The tool is available to a network of 20,000-plus podcast publishers that host and monetize their shows through Megaphone, the podcasting platform Spotify acquired for $235 million in November. And it can be used for measurement not just on Spotify, but wherever people are listening to these publishers’ shows.
Megaphone already had a partnership with Nielsen that allowed it to use Neilsen demos to target audiences, said Dave Adams, group product manager at Spotify. But adding the measurement piece on the back-end is critical as advertisers continue to seek more granular metrics from podcast publishers.
“[Podcasters] are being asked to look like digital,” he explained. “This is an easy conversation with advertisers because it's [measurement] vetted by a third party.”

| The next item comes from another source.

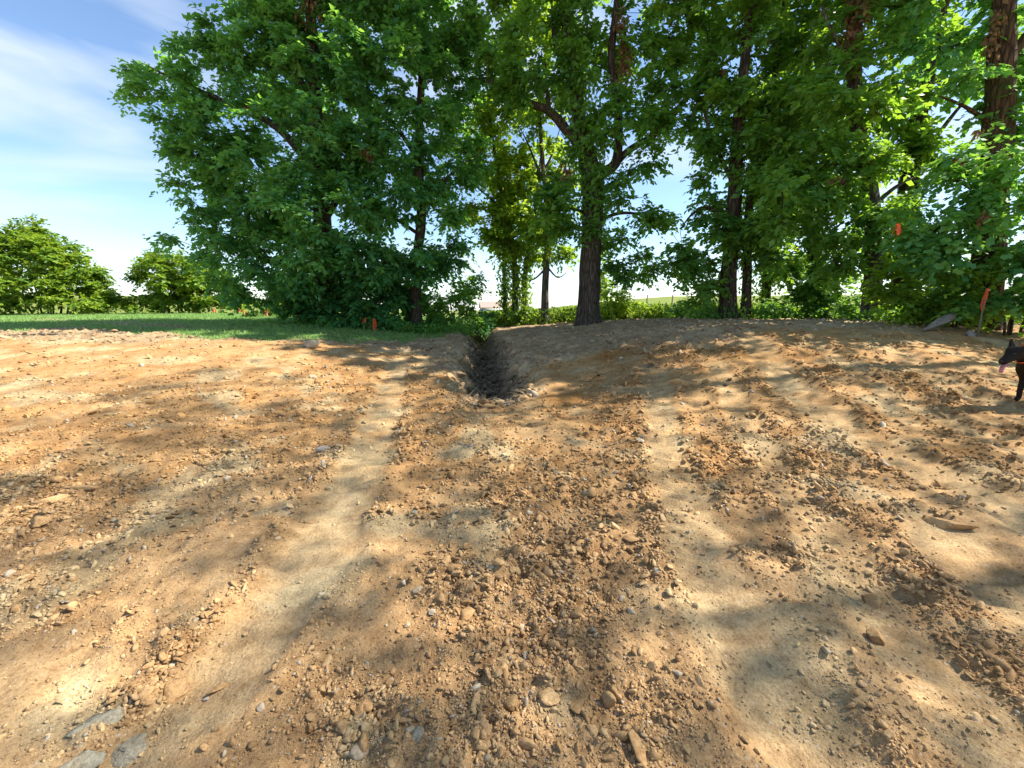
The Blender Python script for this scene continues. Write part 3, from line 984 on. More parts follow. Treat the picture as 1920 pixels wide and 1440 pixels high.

Using the new tool, podcast publishers can measure listenership at the episode show-level, show-level and network level.
“We're offering a platform-agnostic and a real-time look at listeners, what their demos are, what their interests are and their behaviors,” Adams said. “Publishers will know how people are consuming, what they are interested in, what behaviors they have so they can effectively earmark opportunities they are missing for advertisers.”
Being acquired by Spotify helped Megaphone launch the feature thanks to access to its backend systems and data warehouse, Adams added.
“It's always been on our road map, it's just difficult to get done,” he said. “There are large amounts of data we have to process on an episode by episode basis.”
Adams added that the ability to measure against Nielsen demos is “very unique” to Spotify because of an exclusive partnership with the measurement giant.
“This is helping our customers understand their business and win deals they otherwise couldn't have won,” Adams said. “It opens the doors for these conversations, and that's the goal: to help publishers monetize.”